The ubiquitous-computing vision remains in many senses just that: a vision. Beyond the immense technological challenges of building a public utility infrastructure and creating digital companions loom mind-staggering issues that run from programming for the networked world to real fears of Big Brother-like invasions of privacy. Jeffrey Kephart, who heads the Agents and Emerging Phenomena group at IBM’s Thomas J. Watson Research Center in Hawthorne, N.Y., even foresees the billions of agents that will soon be out there setting prices, bidding and making purchasing decisions as an economic wild card with potentially immense ramifications. “What we’re talking about is the introduction into the economy of a new economic species,” he says. “Heretofore we’ve only had humans.” He’s working to model and study the dynamics of such a system-and divine ways to avoid price wars and generally help prevent things from getting out of control.

No one yet knows the solution to such puzzles-nor are the answers even evident in today’s mishmash of efforts. All of which means that truly ubiquitous computing could still be decades off.

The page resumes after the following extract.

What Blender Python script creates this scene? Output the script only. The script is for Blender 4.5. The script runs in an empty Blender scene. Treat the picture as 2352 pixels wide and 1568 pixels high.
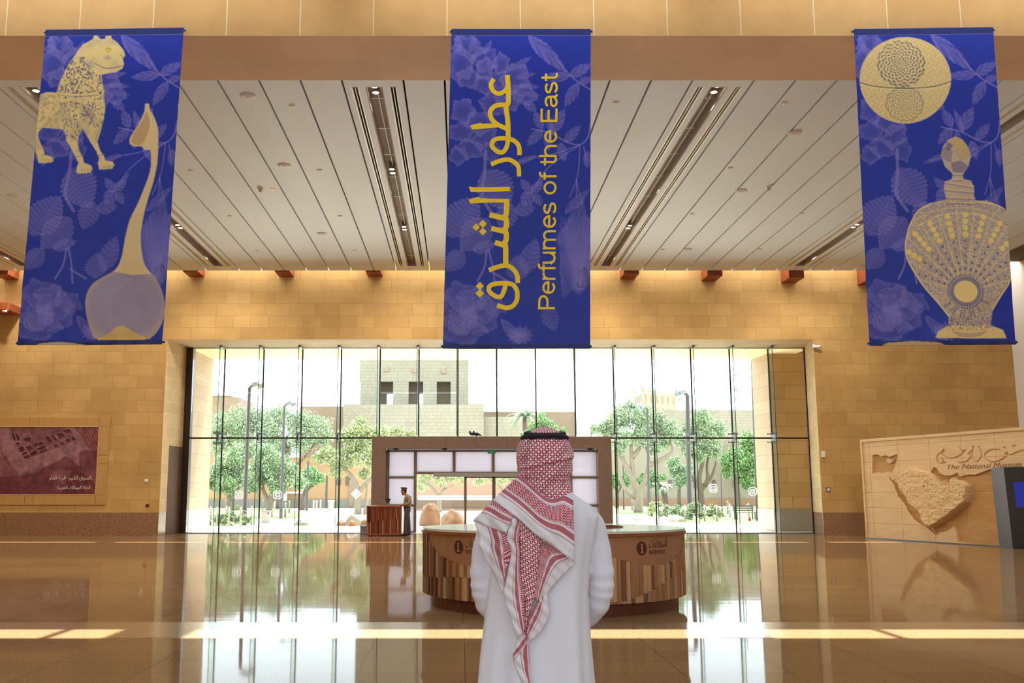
import bpy, bmesh, math, random
import numpy as np
from mathutils import Vector

S = bpy.context.scene
COL = S.collection
random.seed(7)
RNG = np.random.default_rng(11)
PI = math.pi

# ------------------------------------------------------------------ camera
FPX, CX, CY, PITCH = 2250.0, 1058.0, 784.0, 0.154
EYE = Vector((0.0, 0.0, 1.6))
FW = Vector((0, math.cos(PITCH), math.sin(PITCH)))
UP = Vector((0, -math.sin(PITCH), math.cos(PITCH)))
cam_data = bpy.data.cameras.new('camera')
cam = bpy.data.objects.new('camera', cam_data)
COL.objects.link(cam)
cam.location = EYE
cam.rotation_euler = (PI / 2 + PITCH, 0, 0)
cam_data.sensor_fit = 'HORIZONTAL'
cam_data.sensor_width = 36.0
cam_data.lens = FPX / 2352.0 * 36.0
cam_data.shift_x = (1176.0 - CX) / 2352.0
cam_data.clip_end = 2000
S.camera = cam

# ------------------------------------------------------------------ light and view
SKY, SUN = 4.4, 13.0
w = bpy.data.worlds.new('sky')
S.world = w
w.use_nodes = True
bg = w.node_tree.nodes['Background']
bg.inputs[0].default_value = (0.80, 0.92, 1.0, 1)
bg.inputs[1].default_value = SKY
SUNV = Vector((0.12, 0.44, 1.0))
sd = bpy.data.lights.new('sun', 'SUN')
sd.energy = SUN
sd.angle = math.radians(0.5)
sd.color = (1.0, 0.96, 0.88)
so = bpy.data.objects.new('sun', sd)
COL.objects.link(so)
so.rotation_euler = SUNV.to_track_quat('Z', 'Y').to_euler()


def area(name, loc, sx, sy, power, col=(1, 1, 1), rot=(0, 0, 0)):
    d = bpy.data.lights.new(name, 'AREA')
    d.shape = 'RECTANGLE'
    d.size, d.size_y, d.energy, d.color = sx, sy, power, col
    o = bpy.data.objects.new(name, d)
    COL.objects.link(o)
    o.location = loc
    o.rotation_euler = rot
    return o


# area lamps: daylight through the strip along the far wall, otherwise added unseen fill
area('fill_near', (0, 1.0, 11.3), 38, 22, 700, (0.86, 0.93, 1.0))  # added fill for the near hall, hung under the closed roof
area('fill_beam', (0, 14.2, 11.3), 42, 3.2, 60, (0.9, 0.95, 1.0))  # added fill for the beam and banners, no opening above it
area('skylight_wall', (0, 37.95, 11.1), 43, 0.9, 380, (1.0, 0.96, 0.88))
area('fill_rear', (0, -13.3, 5.6), 44, 11, 1350, (0.86, 0.93, 1.0), (PI / 2, 0, 0))  # added fill from behind the camera, in front of the solid rear wall

S.view_settings.view_transform = 'Standard'
S.view_settings.look = 'None'
S.view_settings.gamma = 1
S.view_settings.use_curve_mapping = False
S.view_settings.exposure = 0.5
cy = S.cycles
cy.use_denoising = True
cy.max_bounces = 9
cy.diffuse_bounces = 5
cy.glossy_bounces = 4
cy.transmission_bounces = 6
cy.transparent_max_bounces = 24
cy.caustics_reflective = False
cy.caustics_refractive = False
cy.sample_clamp_indirect = 6


# ------------------------------------------------------------------ pixels of the photograph -> points in the place
def ray(px, py):
    return FW + Vector((1, 0, 0)) * ((px - CX) / FPX) - UP * ((py - CY) / FPX)


def atY(px, py, Y):
    d = ray(px, py)
    return EYE + d * (Y / d.y)


def atZ(px, py, Z=0.0):
    d = ray(px, py)
    return EYE + d * ((Z - EYE.z) / d.z)


def atP(px, py, P0, N):
    d = ray(px, py)
    return EYE + d * ((P0 - EYE).dot(N) / d.dot(N))


def depth(py, Z=0.0):
    return atZ(CX, py, Z).y


# ------------------------------------------------------------------ materials
ALB = 1.0      # albedo scale: the colours below for the sunlit outside are given as they look in full sun


def lin(c):
    if isinstance(c, str):
        c = tuple(int(c[i:i + 2], 16) / 255 for i in (0, 2, 4))
    return tuple(ALB * (x / 12.92 if x <= 0.04045 else ((x + 0.055) / 1.055) ** 2.4) for x in c)


def rgba(c):
    return (*lin(c), 1)


def new_mat(name):
    m = bpy.data.materials.new(name)
    m.use_nodes = True
    nt = m.node_tree
    return m, nt, nt.nodes['Principled BSDF']


def N(nt, t, **kw):
    n = nt.nodes.new(t)
    for k, v in kw.items():
        if k.startswith('i_'):
            n.inputs[int(k[2:])].default_value = v
        else:
            setattr(n, k, v)
    return n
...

Steadily, though, the major pieces seem to be coming together, giving rise to a view among some in the industry that the new day is at hand. SRI’s Mark is one such optimist. So, too, is Jim Waldo, chief engineer of Sun’s Jini effort, which, by removing many of the barriers that exist between systems based on different operating systems and languages, marks a big step toward the dream.

“My feeling about the whole ubiquitous computing thing is it’s getting to the point of almost being a supersaturated solution-and at some point, the crystal’s going to form. And when it does, it’s going to happen really fast,” Waldo asserts. “There’s going to be lots of this base work. It’s going to be going nowhere-and all of a sudden it’s just going to be there.”